The NASCARs of 2013 offer no such connection. They bear no resemblance to the cars in anyone's world and share no components. None. Not even the wheel nuts. They barely look like cars at all - more like formless, soulless blobs. The four makes of cars that compete in NASCAR resemble each other far more than they do the production vehicles they supposedly represent and, in fact, they all fit the same regulated body template. Headlights and taillights are decals. The engines may say Chevrolet, Dodge, Ford and Toyota on the valve covers, but you can't buy them anywhere, not over the counter, not in any current production vehicles. NASCAR's current hardware lacks relevance to anything, anywhere - except within NASCAR.

You can blame NASCAR for allowing stock-car racing to evolve into this weird, sad state, but to be fair, professional racing series' around the world are in the same condition. This is the same fate suffered by GT and sports car racing in Europe, NHRA Pro Stock drag racing, and even by Indycars and F1. Enless supplies of money and technology have driven pro motorsports out of the realm of the traditional car enthusiast and into a strange parallel universe that isn't really about cars. Today, big-time racing is about driver personalities and sponsors and TV racing and attendance figures and
money, money, money. The cars are props.

Give NASCAR credit for managing this brave new world of motorsports better than anyone - taking motor racing to levels of popularity never before seen. The racing may seem calculated, even contrived, but no one can say it doesn't fill the seats. When, after three hours and 800km of racing, 40 cars all arrive on the same lap, in the same pack, fighting for the win, that is no accident. It took considerable work and skill by NASCAR to manufacture that result. And when half the field got caught up in the same 200mph wreck and 20 drivers walked away without injury, that wasn't luck, either. That also required tremendous work on the part of NASCAR.
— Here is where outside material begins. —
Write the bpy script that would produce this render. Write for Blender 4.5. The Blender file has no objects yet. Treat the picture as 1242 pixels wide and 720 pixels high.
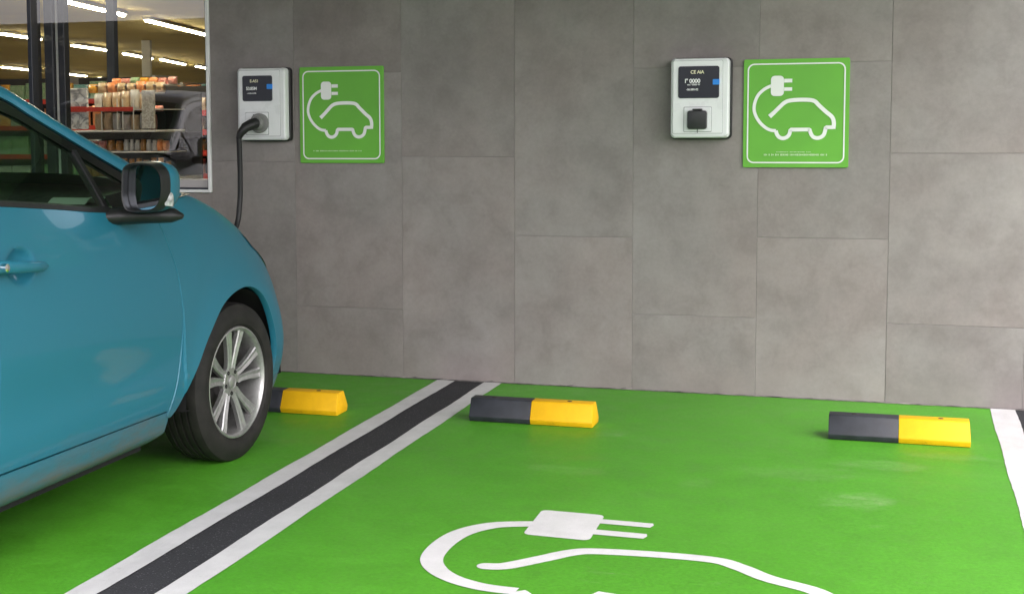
import bpy, bmesh, math, random
import numpy as np
from mathutils import Vector, Matrix
random.seed(7)
R = math.radians
sc = bpy.context.scene
COL = sc.collection

# ------------------------------------------------------------------ helpers
def tag(o, label=None, cat=None, group=None, kind=None):
    if label: o['label'] = label
    if cat: o['category'] = cat
    if group: o['group'] = group
    if kind: o['kind'] = kind
    return o

def empty(name, loc, label, cat, group=None, rz=0.0):
    o = bpy.data.objects.new(name, None)
    COL.objects.link(o)
    o.location = loc
    o.rotation_euler = (0, 0, rz)
    o.empty_display_size = 0.1
    return tag(o, label, cat, group)

def wloc(o):
    v = Vector((0, 0, 0))
    while o is not None:
        v = v + o.location
        o = o.parent
    return v

def smooth(me, angle=None):
    for p in me.polygons:
        p.use_smooth = True
    if angle is not None:
        try:
            me.set_sharp_from_angle(angle=R(angle))
        except Exception:
            pass

class MB:
    """collects shapes in one bmesh, linked as one mesh object"""
    def __init__(self):
        self.bm = bmesh.new()

    def box(self, x0, x1, y0, y1, z0, z1, bev=0.0, seg=2, rot=None, mi=0):
        b = bmesh.new()
        bmesh.ops.create_cube(b, size=1.0)
        for v in b.verts:
            v.co = Vector(((x0 + x1) / 2 + v.co.x * (x1 - x0), (y0 + y1) / 2 + v.co.y * (y1 - y0), (z0 + z1) / 2 + v.co.z * (z1 - z0)))
        if bev > 0:
            bmesh.ops.bevel(b, geom=b.edges[:], offset=bev, segments=seg, profile=0.5, affect='EDGES')
        if rot is not None:
            c = Vector(((x0 + x1) / 2, (y0 + y1) / 2, (z0 + z1) / 2))
            bmesh.ops.transform(b, matrix=Matrix.Translation(c) @ rot.to_4x4() @ Matrix.Translation(-c), verts=b.verts)
        return self.merge(b, mi)

    def merge(self, b, mi=0):
        vm = {}
        for v in b.verts:
            vm[v] = self.bm.verts.new(v.co)
        for f in b.faces:
            try:
                nf = self.bm.faces.new([vm[v] for v in f.verts])
                nf.material_index = mi
            except ValueError:
                pass
        b.free()
        return self

    def tube(self, pts, r, n=10, cap=True):
        pts = [Vector(p) for p in pts]
        rs = r if isinstance(r, (list, tuple)) else [r] * len(pts)
        rings = []
        up = Vector((0, 0, 1))
        prev = None
        for i, p in enumerate(pts):
            d = (pts[min(i + 1, len(pts) - 1)] - pts[max(i - 1, 0)]).normalized()
            if prev is None:
                a = d.cross(up)
                if a.length < 1e-3:
                    a = d.cross(Vector((1, 0, 0)))
                a.normalize()
            else:
                a = (prev - d * prev.dot(d)).normalized()
            prev = a
            c = d.cross(a)
            rings.append([self.bm.verts.new(p + (a * math.cos(2 * math.pi * k / n) + c * math.sin(2 * math.pi * k / n)) * rs[i]) for k in range(n)])
        for i in range(len(rings) - 1):
            for k in range(n):
                self.bm.faces.new([rings[i][k], rings[i][(k + 1) % n], rings[i + 1][(k + 1) % n], rings[i + 1][k]])
        if cap:
            self.bm.faces.new(rings[0][::-1])
            self.bm.faces.new(rings[-1])
        return self

    def lathe(self, prof, n=48, axis='x', c=(0, 0, 0), closed=False, caps=True):
        """prof: list of (along axis, radius)"""
        rings = []
        c = Vector(c)
        for a, r in prof:
            ring = []
            for k in range(n):
                t = 2 * math.pi * k / n
                p, q = r * math.cos(t), r * math.sin(t)
                co = {'x': (a, p, q), 'y': (q, a, p), 'z': (p, q, a)}[axis]
                ring.append(self.bm.verts.new(c + Vector(co)))
            rings.append(ring)
        m = len(rings)
        for i in range(m if closed else m - 1):
            j = (i + 1) % m
            for k in range(n):
                self.bm.faces.new([rings[i][k], rings[j][k], rings[j][(k + 1) % n], rings[i][(k + 1) % n]])
        if not closed and caps:
            if prof[0][1] > 1e-4: self.bm.faces.new(rings[0][::-1])
            if prof[-1][1] > 1e-4: self.bm.faces.new(rings[-1])
        return self

    def prism(self, poly, axis, a0, a1, bev=0.0, seg=2):
        """extrude a 2-D polygon along an axis"""
        b = bmesh.new()
        def co(p, a):
            return {'x': (a, p[0], p[1]), 'y': (p[0], a, p[1]), 'z': (p[0], p[1], a)}[axis]
        v0 = [b.verts.new(co(p, a0)) for p in poly]
        v1 = [b.verts.new(co(p, a1)) for p in poly]
        n = len(poly)
        b.faces.new(v0[::-1]); b.faces.new(v1)
        for i in range(n):
            b.faces.new([v0[i], v0[(i + 1) % n], v1[(i + 1) % n], v1[i]])
        bmesh.ops.recalc_face_normals(b, faces=b.faces)
        if bev > 0:
            bmesh.ops.bevel(b, geom=b.edges[:], offset=bev, segments=seg, profile=0.5, affect='EDGES')
        return self.merge(b)

    def grid(self, P):
        """P[i][j] of points -> quads"""
        V = [[self.bm.verts.new(p) for p in row] for row in P]
        for i in range(len(V) - 1):
            for j in range(len(V[0]) - 1):
                self.bm.faces.new([V[i][j], V[i][j + 1], V[i + 1][j + 1], V[i + 1][j]])
        return self

    def sheet(self, poly, z):
        vs = [self.bm.verts.new((p[0], p[1], z)) for p in poly]
        f = self.bm.faces.new(vs)
        return self

    def build(self, name, mat, parent=None, loc=None, sm=None, label=None, fix=True):
        bm = self.bm
        if fix:
            bmesh.ops.recalc_face_normals(bm, faces=bm.faces)
        org = Vector(loc) if loc is not None else Vector((0, 0, 0))
        off = wloc(parent) + org if parent is not None else org
        for v in bm.verts:
            v.co -= off
        me = bpy.data.meshes.new(name)
        bm.to_mesh(me); bm.free()
        for m in (mat if isinstance(mat, (list, tuple)) else [mat]):
            me.materials.append(m)
        if sm is not None:
            smooth(me, sm)
        o = bpy.data.objects.new(name, me)
        COL.objects.link(o)
        o.location = org
        if parent is not None:
            o.parent = parent
        if label: o['label'] = label
        return o

def copy_tree(o, parent=None):
    c = o.copy()
    COL.objects.link(c)
    c.parent = parent
    for ch in list(o.children):
        copy_tree(ch, c)
    return c

def rrect(x0, x1, z0, z1, r, n=5):
    out = []
    for cx, cz, a in ((x1 - r, z1 - r, 0), (x0 + r, z1 - r, 90), (x0 + r, z0 + r, 180), (x1 - r, z0 + r, 270)):
        for k in range(n + 1):
            t = R(a + 90 * k / n)
            out.append((cx + r * math.cos(t), cz + r * math.sin(t)))
    return out

def catmull(pts, per=8):
    P = [Vector((p[0], p[1], 0)) for p in pts]
    out = []
    for i in range(len(P) - 1):
        p0 = P[max(i - 1, 0)]; p1 = P[i]; p2 = P[i + 1]; p3 = P[min(i + 2, len(P) - 1)]
        for k in range(per):
            t = k / per
            q = 0.5 * ((2 * p1) + (p2 - p0) * t + (2 * p0 - 5 * p1 + 4 * p2 - p3) * t * t + (3 * p1 - p0 - 3 * p2 + p3) * t ** 3)
            out.append((q.x, q.y))
    out.append((P[-1].x, P[-1].y))
    return out

def stroke(pts, w):
    """left and right offsets of a 2-D polyline"""
    n = len(pts)
    ws = w if isinstance(w, (list, tuple)) else [w] * n
    L, Rr = [], []
    for i in range(n):
        a = Vector(pts[max(i - 1, 0)]); b = Vector(pts[min(i + 1, n - 1)])
        d = (b - a).normalized()
        nn = Vector((-d.y, d.x))
        p = Vector(pts[i])
        L.append(p + nn * ws[i] / 2); Rr.append(p - nn * ws[i] / 2)
    return L, Rr

# ------------------------------------------------------------------ materials
class NT:
    def __init__(self, name):
        self.m = bpy.data.materials.new(name)
        self.m.use_nodes = True
        self.t = self.m.node_tree
        self.t.nodes.clear()
        self.out = self.n('ShaderNodeOutputMaterial')
    def n(self, typ, **kw):
        nd = self.t.nodes.new(typ)
        for k, v in kw.items():
            if k.startswith('_'):
                setattr(nd, k[1:], v)
        return nd
    def l(self, a, b):
        self.t.links.new(a, b)
    def bsdf(self, col=(.5, .5, .5), rough=.5, metal=0., coat=0., spec=.5, emit=None, es=0., crough=.04):
        b = self.n('ShaderNodeBsdfPrincipled')
        b.inputs['Base Color'].default_value = (*col, 1)
        b.inputs['Roughness'].default_value = rough
        b.inputs['Metallic'].default_value = metal
        b.inputs['Coat Weight'].default_value = coat
        b.inputs['Coat Roughness'].default_value = crough
        b.inputs['Specular IOR Level'].default_value = spec
        if emit:
            b.inputs['Emission Color'].default_value = (*emit, 1)
            b.inputs['Emission Strength'].default_value = es
        self.l(b.outputs[0], self.out.inputs[0])
        self.b = b
        return b
    def coord(self, scale=(1, 1, 1), kind='Object'):
        tc = self.n('ShaderNodeTexCoord')
        mp = self.n('ShaderNodeMapping')
        mp.inputs['Scale'].default_value = scale
        self.l(tc.outputs[kind], mp.inputs[0])
        return mp.outputs[0]
    def noise(self, vec, scale, detail=4, rough=.55, dist=0.):
        n = self.n('ShaderNodeTexNoise')
        n.inputs['Scale'].default_value = scale
        n.inputs['Detail'].default_value = detail
        n.inputs['Roughness'].default_value = rough
        n.inputs['Distortion'].default_value = dist
        self.l(vec, n.inputs['Vector'])
        return n.outputs['Fac']
    def ramp(self, fac, stops, interp='LINEAR'):
        r = self.n('ShaderNodeValToRGB')
        r.color_ramp.interpolation = interp
        el = r.color_ramp.elements
        while len(el) < len(stops): el.new(.5)
        for e, (p, c) in zip(el, stops):
            e.position = p
            e.color = (*c, 1) if isinstance(c, (tuple, list)) else (c, c, c, 1)
        self.l(fac, r.inputs[0])
        return r.outputs[0]
    def mix(self, fac, a, b, mode='MIX'):
        m = self.n('ShaderNodeMix', _data_type='RGBA', _blend_type=mode)
        for s, v in ((m.inputs[0], fac), (m.inputs[6], a), (m.inputs[7], b)):
            if isinstance(v, (int, float)): s.default_value = v
            elif isinstance(v, tuple): s.default_value = (*v, 1) if len(v) == 3 else v
            else: self.l(v, s)
        return m.outputs[2]
    def math(self, op, a, b=0.):
        m = self.n('ShaderNodeMath', _operation=op)
        for s, v in ((m.inputs[0], a), (m.inputs[1], b)):
            if isinstance(v, (int, float)): s.default_value = v
            else: self.l(v, s)
        return m.outputs[0]
    def bump(self, h, strength=.2, dist=.01):
        b = self.n('ShaderNodeBump')
        b.inputs['Strength'].default_value = strength
        b.inputs['Distance'].default_value = dist
        self.l(h, b.inputs['Height'])
        self.l(b.outputs[0], self.b.inputs['Normal'])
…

"The primary reason the cars are what they are is pretty obvious," says John Darby, managing director of competition and Sprint Cup director at NASCAR. "It's thelevel of safety we require, the engineered structure around the driver that forms his cocoon. It more than anything defines the character of the car. We can't race the cars you drive at 70mph on the interstate.

"Our guys are running 200mph every Sunday. Our goals are to provide parity for the competitors and excitement for the fans, but one thing we can't ever compromise on is safety." And if speeds were cut by half to accommodate cars that were closer to stock, would anyone watch at all?

With so little relevance to real production cars, why do the manufacturers burn so much money and effort in NASCAR? A 10-year-old can see that these stock cars aren't remotely stock anymore, yet reportedly the car makers involved each spend tens of millions annually in the series. Where's the return? "First, it's car racing, and we're in the car business," says Jamie Allison, director of Ford Racing. "Next, NASCAR is the iconic form of American motorsports. It predominates. According to our quarterly research, 40 percent of the new car buyers in America identify themselves as race fans, and 84 percent say they watch NASCAR."

When you put it that way, manufacturers can't afford not to be in NASCAR. It's the big show. Relatively speaking, every other form of racing is loose change. And money talks, so don't expect NASCAR to change in any major way any time soon. Given what it was in the 1950s-'70s, that's a shame.